PROBLEM TO SOLVE :: Omit all images. Write out the rest of the material exactly.

RECORDED DATA ::
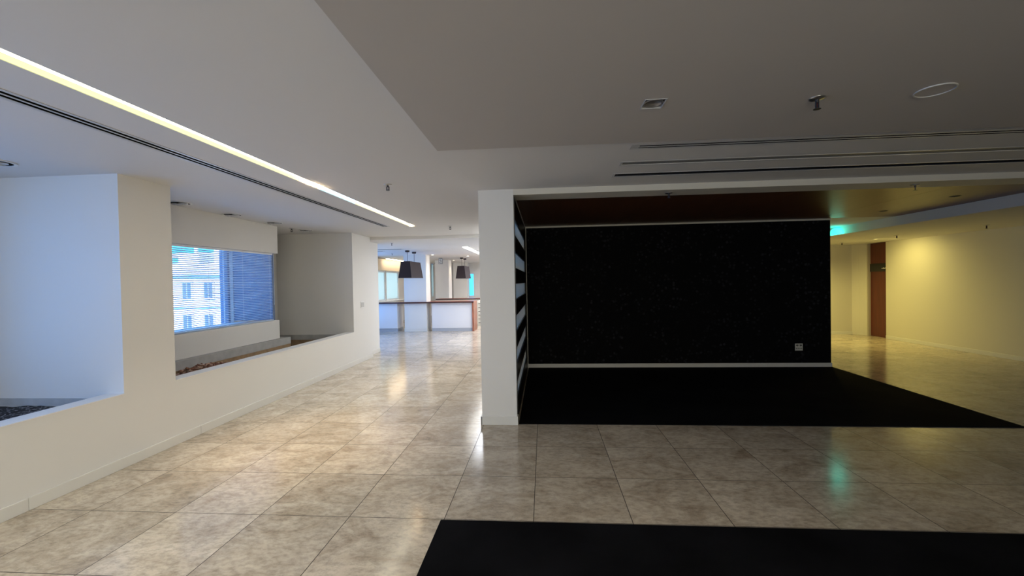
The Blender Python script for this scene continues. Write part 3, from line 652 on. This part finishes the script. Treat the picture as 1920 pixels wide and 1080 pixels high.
for k in range(6):
    d_ = boxes('drawer', [(-.29, .29, -.2, -.181, .05 + k * .132, .172 + k * .132)], M['cream'], c3, 0.002)
    boxes('handle', [(-.26, -.10, -.215, -.2, .105 + k * .132, .122 + k * .132)], M['dkmetal'], d_)

e = tag(empty('cove_light', (-5.44, 15.6, ZF)), 'warm glowing strip light above the beige window header in the lounge', 'ceiling light')
boxes('housing', [(-.05, .05, -1.2, 1.2, -.016, -.001)], M['white'], e); boxes('diffuser', [(-.04, .04, -1.19, 1.19, -.028, -.0161)], glow('warm_cove', (1.0, 0.80, 0.58), 14), e)
def pendant(x, y, label):
    e = tag(empty('pendant_lamp', (x, y, ZF)), label, 'pendant lamp', 'dark shades hanging over the counters')
    bm = bmesh.new(); zb_, zt_ = 1.65 - ZF, 2.10 - ZF
    def rect(hx, hy, z): return [bm.verts.new(p) for p in ((-hx, -hy, z), (hx, -hy, z), (hx, hy, z), (-hx, hy, z))]
    A_ = rect(.18, .54, zb_); B_ = rect(.125, .48, zt_); A2 = rect(.175, .535, zb_); B2 = rect(.12, .475, zt_)
    for i in range(4):
        j = (i + 1) % 4
        bm.faces.new((A_[i], A_[j], B_[j], B_[i])); f = bm.faces.new((A2[i], A2[j], B2[j], B2[i])); f.material_index = 1
        bm.faces.new((A_[i], A_[j], A2[j], A2[i])); bm.faces.new((B_[i], B_[j], B2[j], B2[i]))
    link('lamp_shade', bm, [M['shade'], M['shade_in']], e)
    boxes('diffuser', [(-.17, .17, -.53, .53, zb_ + .012, zb_ + .018)], M['shade_in'], e)
    for s in (-.3, .3):
        bm = bmesh.new(); cyl(bm, (0, s, -.045), .055, .045, seg=20, r2=.06); link('ceiling_rose', bm, M['shade'], e)
        bm = bmesh.new(); cyl(bm, (0, s, zt_ - .02), .006, -zt_ - .025, seg=8); link('rod', bm, M['dkmetal'], e)
    return e
pendant(-3.68, 11.55, 'dark rectangular pendant shade on two rods, the nearer and larger of the two')
pendant(-2.92, 15.3, 'dark rectangular pendant shade on two rods, the farther and smaller by the turquoise window')

e = tag(empty('strip_light', (-1.93, 12.2, ZF)), 'white strip light on the lounge ceiling beside the pillar', 'ceiling light')
boxes('housing', [(-.07, .07, -1.9, 1.9, -.016, -.001)], M['white'], e); boxes('diffuser', [(-.055, .055, -1.88, 1.88, -.03, -.0161)], M['strip'], e)
for (x, y, lab) in ((-3.50, 13.18, 'small glowing downlight washing the side of the first lounge pillar'), (-3.55, 16.6, 'small glowing downlight washing the side of the second lounge pillar'),
                    (-2.55, 14.2, 'small glowing downlight over the back counter near the second pendant')):
    e = tag(empty('spot_downlight', (x, y, ZF)), lab, 'downlight', 'small round lounge downlights')
    bm = bmesh.new(); ring(bm, (0, 0, -.006), .055, .042, .0058, 20); link('rim', bm, M['white'], e)
    bm = bmesh.new(); cyl(bm, (0, 0, -.003), .042, .0025, seg=20); link('lens', bm, M['spotglow'], e)
    lamp('pillar_spot', 'SPOT', (x, y, ZF - 0.02), (0, D(6 if x < -3 else 0), 0), (1.0, 0.76, 0.5), 20, spot_size=D(60), spot_blend=0.9, shadow_soft_size=0.03)
for x, y, L_, lab in ((-4.85, 11.3, .5, 'short dark air vent on the lounge ceiling by the left wall corner'), (-3.98, 10.75, .34, 'short grey air vent on the lounge ceiling left of the pendant roses')):
    e = tag(empty('ceiling_vent', (x, y, ZF)), lab, 'air vent')
    boxes('frame', [(-L_, L_, -.09, -.07, -.008, 0), (-L_, L_, .07, .09, -.008, 0), (-L_, -L_ + .02, -.07, .07, -.008, 0), (L_ - .02, L_, -.07, .07, -.008, 0)], M['grille'], e)
    boxes('slot', [(-L_ + .02, L_ - .02, -.07, .07, -.004, 0)], M['dkmetal'], e)
e = tag(empty('hanging_sign', (-3.69, 15.0, ZF)), 'small grey pictogram sign hanging from the lounge ceiling between two pillars', 'sign')
boxes('sign_plate', [(-.075, .075, -.01, .01, -.215, -.01)], plain('grey_sign_plate', (0.33, 0.34, 0.33), 0.5), e)
boxes('pictogram', [(-.05, -.01, -.012, -.0101, -.06, -.03), (0.01, .05, -.012, -.0101, -.10, -.04), (-.05, -.02, -.012, -.0101, -.15, -.08), (0, .04, -.012, -.0101, -.19, -.12), (-.05, -.02, -.012, -.0101, -.20, -.17)], M['white'], e)
boxes('bracket', [(-.06, .06, -.006, .006, -.0099, 0)], M['dkmetal'], e)

# ------------------------------------------------------------------ outside: neighbouring wing, cream building, teal tower
wg = tag(empty('building_wing', (-5.9, 8.5, -2)), 'blue shaded neighbouring wing right outside the far niche window', 'building')
boxes('wall', [(-.60, .62, -.45, .6, 0, 6)], M['wing'], wg)
boxes('joint', [(.10, .14, -.462, -.45, 0, 6)], M['wingdk'], wg)
for k, xx in enumerate((-.42, -.08)): boxes('fin', [(xx, xx + .02, -.48, -.45, 0, 6)], M['wing'], wg)
bd = tag(empty('cream_building', (-25, 28, -12)), 'sunlit cream stone building with moulded windows seen through the blind', 'building')
def rb(l): return [(a + 25, b + 25, c - 28, d - 28, e + 12, f + 12) for a, b, c, d, e, f in l]
boxes('wall', rb([(-32, -18, 28, 40, -12, 2.35)]), M['facade'], bd)
boxes('cornice', rb([(-32.2, -17.8, 27.7, 28, 2.35, 2.75), (-32.1, -17.9, 27.85, 28, 0.1, 0.35)]), M['facade_dk'], bd)
boxes('parapet', rb([(-32, -18, 28.2, 28.6, 2.75, 3.2)]), M['facade'], bd)
for zz in (0.75, -1.55):
    for xx in (-26.6, -25.0, -23.4, -21.8):
        f_ = boxes('window_surround', rb([(xx - .42, xx + .42, 27.9, 28, zz - .1, zz + 1.25)]), M['facade_dk'], bd)
        boxes('pane', rb([(xx - .30, xx - .03, 27.88, 27.9, zz, zz + 1.1), (xx + .03, xx + .30, 27.88, 27.9, zz, zz + 1.1)]), M['fglass'], f_)
rf = boxes('roof', rb([(-31, -24.3, 29, 36, 2.75, 3.3)]), M['slate'], bd)
boxes('dormer', rb([(-26.2, -24.6, 28.6, 30, 2.75, 3.9)]), M['facade'], bd); boxes('chimney', rb([(-23.8, -23.0, 29, 30, 2.75, 4.3)]), M['facade'], bd)
tw = tag(empty('glass_tower', (-36, 46, -12)), 'teal glass tower rising behind the cream building', 'building')
boxes('wall', [(-16, 18, 0, 10, 0, 34)], M['teal'], tw)
boxes('floor_band', [(-16.1, 18.1, -.15, 0, z_, z_ + .5) for z_ in range(2, 34, 3)], M['facade_dk'], tw)
boxes('mullion', [(x_, x_ + .35, -.2, 0, 0, 34) for x_ in range(-16, 18, 4)], M['facade'], tw)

TASK OUTPUT ::
The Blender Python script for this scene continues. Write part 3, from line 652 on. This part finishes the script. Treat the picture as 1920 pixels wide and 1080 pixels high.
for k in range(6):
    d_ = boxes('drawer', [(-.29, .29, -.2, -.181, .05 + k * .132, .172 + k * .132)], M['cream'], c3, 0.002)
    boxes('handle', [(-.26, -.10, -.215, -.2, .105 + k * .132, .122 + k * .132)], M['dkmetal'], d_)

e = tag(empty('cove_light', (-5.44, 15.6, ZF)), 'warm glowing strip light above the beige window header in the lounge', 'ceiling light')
boxes('housing', [(-.05, .05, -1.2, 1.2, -.016, -.001)], M['white'], e); boxes('diffuser', [(-.04, .04, -1.19, 1.19, -.028, -.0161)], glow('warm_cove', (1.0, 0.80, 0.58), 14), e)
def pendant(x, y, label):
    e = tag(empty('pendant_lamp', (x, y, ZF)), label, 'pendant lamp', 'dark shades hanging over the counters')
    bm = bmesh.new(); zb_, zt_ = 1.65 - ZF, 2.10 - ZF
    def rect(hx, hy, z): return [bm.verts.new(p) for p in ((-hx, -hy, z), (hx, -hy, z), (hx, hy, z), (-hx, hy, z))]
    A_ = rect(.18, .54, zb_); B_ = rect(.125, .48, zt_); A2 = rect(.175, .535, zb_); B2 = rect(.12, .475, zt_)
    for i in range(4):
        j = (i + 1) % 4
        bm.faces.new((A_[i], A_[j], B_[j], B_[i])); f = bm.faces.new((A2[i], A2[j], B2[j], B2[i])); f.material_index = 1
        bm.faces.new((A_[i], A_[j], A2[j], A2[i])); bm.faces.new((B_[i], B_[j], B2[j], B2[i]))
    link('lamp_shade', bm, [M['shade'], M['shade_in']], e)
    boxes('diffuser', [(-.17, .17, -.53, .53, zb_ + .012, zb_ + .018)], M['shade_in'], e)
    for s in (-.3, .3):
        bm = bmesh.new(); cyl(bm, (0, s, -.045), .055, .045, seg=20, r2=.06); link('ceiling_rose', bm, M['shade'], e)
        bm = bmesh.new(); cyl(bm, (0, s, zt_ - .02), .006, -zt_ - .025, seg=8); link('rod', bm, M['dkmetal'], e)
    return e
pendant(-3.68, 11.55, 'dark rectangular pendant shade on two rods, the nearer and larger of the two')
pendant(-2.92, 15.3, 'dark rectangular pendant shade on two rods, the farther and smaller by the turquoise window')

e = tag(empty('strip_light', (-1.93, 12.2, ZF)), 'white strip light on the lounge ceiling beside the pillar', 'ceiling light')
boxes('housing', [(-.07, .07, -1.9, 1.9, -.016, -.001)], M['white'], e); boxes('diffuser', [(-.055, .055, -1.88, 1.88, -.03, -.0161)], M['strip'], e)
for (x, y, lab) in ((-3.50, 13.18, 'small glowing downlight washing the side of the first lounge pillar'), (-3.55, 16.6, 'small glowing downlight washing the side of the second lounge pillar'),
                    (-2.55, 14.2, 'small glowing downlight over the back counter near the second pendant')):
    e = tag(empty('spot_downlight', (x, y, ZF)), lab, 'downlight', 'small round lounge downlights')
    bm = bmesh.new(); ring(bm, (0, 0, -.006), .055, .042, .0058, 20); link('rim', bm, M['white'], e)
    bm = bmesh.new(); cyl(bm, (0, 0, -.003), .042, .0025, seg=20); link('lens', bm, M['spotglow'], e)
    lamp('pillar_spot', 'SPOT', (x, y, ZF - 0.02), (0, D(6 if x < -3 else 0), 0), (1.0, 0.76, 0.5), 20, spot_size=D(60), spot_blend=0.9, shadow_soft_size=0.03)
for x, y, L_, lab in ((-4.85, 11.3, .5, 'short dark air vent on the lounge ceiling by the left wall corner'), (-3.98, 10.75, .34, 'short grey air vent on the lounge ceiling left of the pendant roses')):
    e = tag(empty('ceiling_vent', (x, y, ZF)), lab, 'air vent')
    boxes('frame', [(-L_, L_, -.09, -.07, -.008, 0), (-L_, L_, .07, .09, -.008, 0), (-L_, -L_ + .02, -.07, .07, -.008, 0), (L_ - .02, L_, -.07, .07, -.008, 0)], M['grille'], e)
    boxes('slot', [(-L_ + .02, L_ - .02, -.07, .07, -.004, 0)], M['dkmetal'], e)
e = tag(empty('hanging_sign', (-3.69, 15.0, ZF)), 'small grey pictogram sign hanging from the lounge ceiling between two pillars', 'sign')
boxes('sign_plate', [(-.075, .075, -.01, .01, -.215, -.01)], plain('grey_sign_plate', (0.33, 0.34, 0.33), 0.5), e)
boxes('pictogram', [(-.05, -.01, -.012, -.0101, -.06, -.03), (0.01, .05, -.012, -.0101, -.10, -.04), (-.05, -.02, -.012, -.0101, -.15, -.08), (0, .04, -.012, -.0101, -.19, -.12), (-.05, -.02, -.012, -.0101, -.20, -.17)], M['white'], e)
boxes('bracket', [(-.06, .06, -.006, .006, -.0099, 0)], M['dkmetal'], e)

# ------------------------------------------------------------------ outside: neighbouring wing, cream building, teal tower
wg = tag(empty('building_wing', (-5.9, 8.5, -2)), 'blue shaded neighbouring wing right outside the far niche window', 'building')
boxes('wall', [(-.60, .62, -.45, .6, 0, 6)], M['wing'], wg)
boxes('joint', [(.10, .14, -.462, -.45, 0, 6)], M['wingdk'], wg)
for k, xx in enumerate((-.42, -.08)): boxes('fin', [(xx, xx + .02, -.48, -.45, 0, 6)], M['wing'], wg)
bd = tag(empty('cream_building', (-25, 28, -12)), 'sunlit cream stone building with moulded windows seen through the blind', 'building')
def rb(l): return [(a + 25, b + 25, c - 28, d - 28, e + 12, f + 12) for a, b, c, d, e, f in l]
boxes('wall', rb([(-32, -18, 28, 40, -12, 2.35)]), M['facade'], bd)
boxes('cornice', rb([(-32.2, -17.8, 27.7, 28, 2.35, 2.75), (-32.1, -17.9, 27.85, 28, 0.1, 0.35)]), M['facade_dk'], bd)
boxes('parapet', rb([(-32, -18, 28.2, 28.6, 2.75, 3.2)]), M['facade'], bd)
for zz in (0.75, -1.55):
    for xx in (-26.6, -25.0, -23.4, -21.8):
        f_ = boxes('window_surround', rb([(xx - .42, xx + .42, 27.9, 28, zz - .1, zz + 1.25)]), M['facade_dk'], bd)
        boxes('pane', rb([(xx - .30, xx - .03, 27.88, 27.9, zz, zz + 1.1), (xx + .03, xx + .30, 27.88, 27.9, zz, zz + 1.1)]), M['fglass'], f_)
rf = boxes('roof', rb([(-31, -24.3, 29, 36, 2.75, 3.3)]), M['slate'], bd)
boxes('dormer', rb([(-26.2, -24.6, 28.6, 30, 2.75, 3.9)]), M['facade'], bd); boxes('chimney', rb([(-23.8, -23.0, 29, 30, 2.75, 4.3)]), M['facade'], bd)
tw = tag(empty('glass_tower', (-36, 46, -12)), 'teal glass tower rising behind the cream building', 'building')
boxes('wall', [(-16, 18, 0, 10, 0, 34)], M['teal'], tw)
boxes('floor_band', [(-16.1, 18.1, -.15, 0, z_, z_ + .5) for z_ in range(2, 34, 3)], M['facade_dk'], tw)
boxes('mullion', [(x_, x_ + .35, -.2, 0, 0, 34) for x_ in range(-16, 18, 4)], M['facade'], tw)